Scaling EV Infrastructure: How Simplicity Drives Adoption and Growth

While Carbice tackles the complexities of thermal management, Monta is addressing a different kind of challenge: streamlining EV infrastructure. Monta’s approach centers on simplicity and ease of adoption, two critical elements in industries resistant to change.

Casper Rasmussen, CEO of Monta, explains, “The EV ecosystem is fragmented. Drivers, installers, and charge point owners often operate within silos, using systems that don’t integrate or communicate effectively. That’s a huge barrier to scaling adoption.”

And it is exactly adoption that many industrial and deep tech companies lack, and it can be impossible to solve for if it wasn’t deliberately planned for.
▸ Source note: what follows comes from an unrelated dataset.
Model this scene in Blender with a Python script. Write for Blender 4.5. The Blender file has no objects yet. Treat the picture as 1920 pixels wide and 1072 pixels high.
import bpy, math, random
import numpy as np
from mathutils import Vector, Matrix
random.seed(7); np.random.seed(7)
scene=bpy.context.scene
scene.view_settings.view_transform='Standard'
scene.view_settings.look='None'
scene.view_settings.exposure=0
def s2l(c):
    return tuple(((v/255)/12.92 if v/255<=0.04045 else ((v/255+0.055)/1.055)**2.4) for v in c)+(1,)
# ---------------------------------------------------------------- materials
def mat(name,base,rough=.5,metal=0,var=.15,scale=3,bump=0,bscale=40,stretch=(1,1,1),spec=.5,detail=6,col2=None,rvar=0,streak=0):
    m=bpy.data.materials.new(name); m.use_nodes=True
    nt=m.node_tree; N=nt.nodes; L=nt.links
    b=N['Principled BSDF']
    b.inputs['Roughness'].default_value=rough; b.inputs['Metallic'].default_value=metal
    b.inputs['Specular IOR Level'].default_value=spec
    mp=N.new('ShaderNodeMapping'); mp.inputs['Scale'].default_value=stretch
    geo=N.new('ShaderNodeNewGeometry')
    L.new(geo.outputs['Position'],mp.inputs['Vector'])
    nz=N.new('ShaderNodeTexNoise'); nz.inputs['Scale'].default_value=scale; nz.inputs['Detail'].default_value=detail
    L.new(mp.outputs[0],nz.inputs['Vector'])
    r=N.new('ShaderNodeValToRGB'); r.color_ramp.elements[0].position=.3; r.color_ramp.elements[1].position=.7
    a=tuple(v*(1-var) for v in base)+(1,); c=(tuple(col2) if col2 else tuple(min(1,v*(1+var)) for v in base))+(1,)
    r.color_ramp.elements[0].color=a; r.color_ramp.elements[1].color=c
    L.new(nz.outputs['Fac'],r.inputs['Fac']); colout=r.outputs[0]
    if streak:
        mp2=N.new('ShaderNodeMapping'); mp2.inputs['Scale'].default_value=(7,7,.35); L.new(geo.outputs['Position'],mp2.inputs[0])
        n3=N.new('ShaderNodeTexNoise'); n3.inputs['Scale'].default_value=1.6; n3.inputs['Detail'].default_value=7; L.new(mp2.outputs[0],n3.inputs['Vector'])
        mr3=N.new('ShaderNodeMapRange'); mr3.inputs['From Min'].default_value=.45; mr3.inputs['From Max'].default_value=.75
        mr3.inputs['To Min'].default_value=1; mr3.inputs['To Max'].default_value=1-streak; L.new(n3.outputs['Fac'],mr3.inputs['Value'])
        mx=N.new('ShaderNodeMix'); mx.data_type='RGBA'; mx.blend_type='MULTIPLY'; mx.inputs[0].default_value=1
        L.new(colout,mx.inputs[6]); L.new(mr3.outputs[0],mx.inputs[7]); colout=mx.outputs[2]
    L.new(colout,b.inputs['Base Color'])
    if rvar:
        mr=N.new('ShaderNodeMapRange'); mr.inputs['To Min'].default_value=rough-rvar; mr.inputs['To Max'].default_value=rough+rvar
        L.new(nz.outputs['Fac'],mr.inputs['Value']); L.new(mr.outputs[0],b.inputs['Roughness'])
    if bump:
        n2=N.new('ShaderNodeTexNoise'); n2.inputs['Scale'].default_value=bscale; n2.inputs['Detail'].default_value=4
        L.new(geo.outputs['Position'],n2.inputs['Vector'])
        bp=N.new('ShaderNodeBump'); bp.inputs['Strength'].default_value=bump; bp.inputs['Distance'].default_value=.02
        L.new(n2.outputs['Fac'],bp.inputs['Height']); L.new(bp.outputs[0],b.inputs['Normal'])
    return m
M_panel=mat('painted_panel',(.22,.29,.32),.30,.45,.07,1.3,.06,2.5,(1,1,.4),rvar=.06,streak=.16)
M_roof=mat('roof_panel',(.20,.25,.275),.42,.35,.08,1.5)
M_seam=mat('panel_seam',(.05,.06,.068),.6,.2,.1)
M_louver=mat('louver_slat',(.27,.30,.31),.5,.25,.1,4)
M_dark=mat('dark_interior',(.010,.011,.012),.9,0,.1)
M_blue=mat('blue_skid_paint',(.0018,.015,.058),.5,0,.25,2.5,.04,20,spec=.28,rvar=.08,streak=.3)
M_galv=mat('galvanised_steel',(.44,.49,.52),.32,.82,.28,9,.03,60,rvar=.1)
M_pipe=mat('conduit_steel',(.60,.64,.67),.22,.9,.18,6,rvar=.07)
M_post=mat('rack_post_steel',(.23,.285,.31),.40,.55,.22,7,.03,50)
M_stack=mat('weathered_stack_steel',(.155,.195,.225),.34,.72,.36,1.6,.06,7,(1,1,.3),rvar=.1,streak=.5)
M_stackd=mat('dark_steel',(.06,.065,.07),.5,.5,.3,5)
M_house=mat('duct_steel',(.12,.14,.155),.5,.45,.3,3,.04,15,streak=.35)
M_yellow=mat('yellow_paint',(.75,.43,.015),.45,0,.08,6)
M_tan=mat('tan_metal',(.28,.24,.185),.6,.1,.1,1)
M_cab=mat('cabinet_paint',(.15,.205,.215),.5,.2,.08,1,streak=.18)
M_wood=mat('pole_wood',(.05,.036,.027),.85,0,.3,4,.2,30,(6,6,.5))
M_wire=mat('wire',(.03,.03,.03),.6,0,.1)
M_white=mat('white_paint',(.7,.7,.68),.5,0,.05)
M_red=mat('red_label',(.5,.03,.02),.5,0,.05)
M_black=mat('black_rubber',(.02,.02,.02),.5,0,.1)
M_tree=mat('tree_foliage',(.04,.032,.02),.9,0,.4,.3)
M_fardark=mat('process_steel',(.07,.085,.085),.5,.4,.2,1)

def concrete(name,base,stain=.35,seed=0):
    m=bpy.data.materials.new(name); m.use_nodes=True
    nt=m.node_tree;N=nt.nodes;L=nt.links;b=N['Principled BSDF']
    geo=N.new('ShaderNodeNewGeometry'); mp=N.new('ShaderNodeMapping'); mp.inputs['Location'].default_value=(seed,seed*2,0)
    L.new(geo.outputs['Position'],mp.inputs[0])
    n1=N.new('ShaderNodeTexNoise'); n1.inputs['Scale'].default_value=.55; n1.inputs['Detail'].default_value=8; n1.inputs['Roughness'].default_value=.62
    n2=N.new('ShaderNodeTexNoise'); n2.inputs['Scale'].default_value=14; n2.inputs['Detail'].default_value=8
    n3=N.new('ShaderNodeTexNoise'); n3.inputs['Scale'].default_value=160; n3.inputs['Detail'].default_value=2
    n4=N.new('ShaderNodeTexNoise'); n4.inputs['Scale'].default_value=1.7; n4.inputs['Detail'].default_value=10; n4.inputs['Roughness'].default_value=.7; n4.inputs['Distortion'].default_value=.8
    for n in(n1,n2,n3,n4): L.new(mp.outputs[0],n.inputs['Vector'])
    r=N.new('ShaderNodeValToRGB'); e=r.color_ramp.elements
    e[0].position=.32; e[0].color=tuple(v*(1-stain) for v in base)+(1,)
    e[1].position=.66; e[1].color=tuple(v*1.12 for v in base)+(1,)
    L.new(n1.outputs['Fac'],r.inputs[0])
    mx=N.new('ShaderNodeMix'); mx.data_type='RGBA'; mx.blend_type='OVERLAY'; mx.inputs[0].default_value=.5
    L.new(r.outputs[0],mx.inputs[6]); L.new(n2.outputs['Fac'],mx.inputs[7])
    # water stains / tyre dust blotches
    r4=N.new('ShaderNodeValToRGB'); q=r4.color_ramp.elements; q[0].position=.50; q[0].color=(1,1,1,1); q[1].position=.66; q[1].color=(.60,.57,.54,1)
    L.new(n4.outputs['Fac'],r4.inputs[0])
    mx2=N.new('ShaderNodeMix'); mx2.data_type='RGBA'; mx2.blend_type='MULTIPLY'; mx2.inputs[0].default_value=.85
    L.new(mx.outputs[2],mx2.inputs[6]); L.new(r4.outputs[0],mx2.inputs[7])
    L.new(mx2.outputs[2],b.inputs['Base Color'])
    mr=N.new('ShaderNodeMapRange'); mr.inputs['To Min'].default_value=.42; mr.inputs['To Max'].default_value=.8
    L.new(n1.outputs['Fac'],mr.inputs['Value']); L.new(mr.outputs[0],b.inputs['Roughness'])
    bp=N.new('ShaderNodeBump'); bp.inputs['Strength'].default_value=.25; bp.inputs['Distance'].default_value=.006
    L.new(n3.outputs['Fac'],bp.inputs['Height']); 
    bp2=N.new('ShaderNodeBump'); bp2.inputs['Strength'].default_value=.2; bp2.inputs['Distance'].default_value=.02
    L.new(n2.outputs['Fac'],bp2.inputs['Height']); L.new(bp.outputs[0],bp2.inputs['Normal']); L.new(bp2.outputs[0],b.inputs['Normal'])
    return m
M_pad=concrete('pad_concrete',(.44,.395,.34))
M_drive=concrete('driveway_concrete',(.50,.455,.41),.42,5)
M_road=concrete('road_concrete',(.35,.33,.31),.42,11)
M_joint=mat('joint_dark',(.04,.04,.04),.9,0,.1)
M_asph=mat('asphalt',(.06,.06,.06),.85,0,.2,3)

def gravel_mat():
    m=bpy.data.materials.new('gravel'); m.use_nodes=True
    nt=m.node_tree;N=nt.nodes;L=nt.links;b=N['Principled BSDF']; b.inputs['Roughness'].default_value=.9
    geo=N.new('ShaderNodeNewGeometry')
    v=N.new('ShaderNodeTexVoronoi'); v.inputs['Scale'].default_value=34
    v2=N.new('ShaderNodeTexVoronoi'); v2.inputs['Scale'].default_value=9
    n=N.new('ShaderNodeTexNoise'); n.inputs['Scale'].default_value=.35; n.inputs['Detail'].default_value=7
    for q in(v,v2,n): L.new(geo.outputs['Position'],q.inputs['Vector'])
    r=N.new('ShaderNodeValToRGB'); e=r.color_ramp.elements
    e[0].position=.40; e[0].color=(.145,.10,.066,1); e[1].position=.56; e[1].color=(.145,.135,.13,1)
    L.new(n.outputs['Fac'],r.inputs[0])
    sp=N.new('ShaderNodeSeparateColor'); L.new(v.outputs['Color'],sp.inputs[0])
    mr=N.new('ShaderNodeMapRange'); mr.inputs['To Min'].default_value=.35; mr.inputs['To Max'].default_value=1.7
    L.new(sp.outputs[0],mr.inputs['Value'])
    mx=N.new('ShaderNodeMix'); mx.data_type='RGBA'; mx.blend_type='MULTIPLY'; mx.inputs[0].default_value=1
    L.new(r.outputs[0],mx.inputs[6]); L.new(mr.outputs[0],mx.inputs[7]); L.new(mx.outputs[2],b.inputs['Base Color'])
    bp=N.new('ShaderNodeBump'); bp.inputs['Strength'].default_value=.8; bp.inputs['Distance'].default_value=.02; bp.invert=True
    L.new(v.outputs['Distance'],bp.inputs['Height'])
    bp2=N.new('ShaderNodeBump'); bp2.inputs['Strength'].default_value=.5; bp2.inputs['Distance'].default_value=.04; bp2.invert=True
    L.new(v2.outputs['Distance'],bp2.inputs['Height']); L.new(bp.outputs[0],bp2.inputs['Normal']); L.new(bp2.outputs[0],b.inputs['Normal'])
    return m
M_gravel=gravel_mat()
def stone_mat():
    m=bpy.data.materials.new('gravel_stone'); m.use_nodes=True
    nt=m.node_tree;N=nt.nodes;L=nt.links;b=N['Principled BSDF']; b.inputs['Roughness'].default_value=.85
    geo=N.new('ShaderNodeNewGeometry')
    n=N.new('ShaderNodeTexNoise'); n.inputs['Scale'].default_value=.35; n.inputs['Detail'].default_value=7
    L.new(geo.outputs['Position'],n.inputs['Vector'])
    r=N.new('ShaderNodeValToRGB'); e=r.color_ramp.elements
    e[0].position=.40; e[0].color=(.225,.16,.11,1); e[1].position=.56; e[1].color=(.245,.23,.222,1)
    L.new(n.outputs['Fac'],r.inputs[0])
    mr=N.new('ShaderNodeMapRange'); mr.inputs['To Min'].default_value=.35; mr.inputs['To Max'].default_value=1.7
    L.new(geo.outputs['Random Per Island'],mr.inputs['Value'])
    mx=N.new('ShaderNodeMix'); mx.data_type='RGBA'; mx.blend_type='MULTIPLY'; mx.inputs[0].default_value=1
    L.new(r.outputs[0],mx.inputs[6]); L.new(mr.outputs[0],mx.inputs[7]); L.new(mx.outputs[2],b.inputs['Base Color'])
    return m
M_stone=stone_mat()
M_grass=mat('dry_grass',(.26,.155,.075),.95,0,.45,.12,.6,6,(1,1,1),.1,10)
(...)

“Adoption happens when using the solution feels natural. If the barrier to entry is high, people will stick with what they know, even if it’s inefficient, and you need to build with this in mind,” Casper added.

This strategy of removing friction is emblematic of the broader challenge in industrial tech.

At its core, the industrial transformation taking place today is a testament to the power of bold thinking and practical execution.

By designing systems that thrive in complex, interconnected environments and resonate with human behaviors and needs, companies are reshaping the backbone of global commerce even against the challenges of the status quo.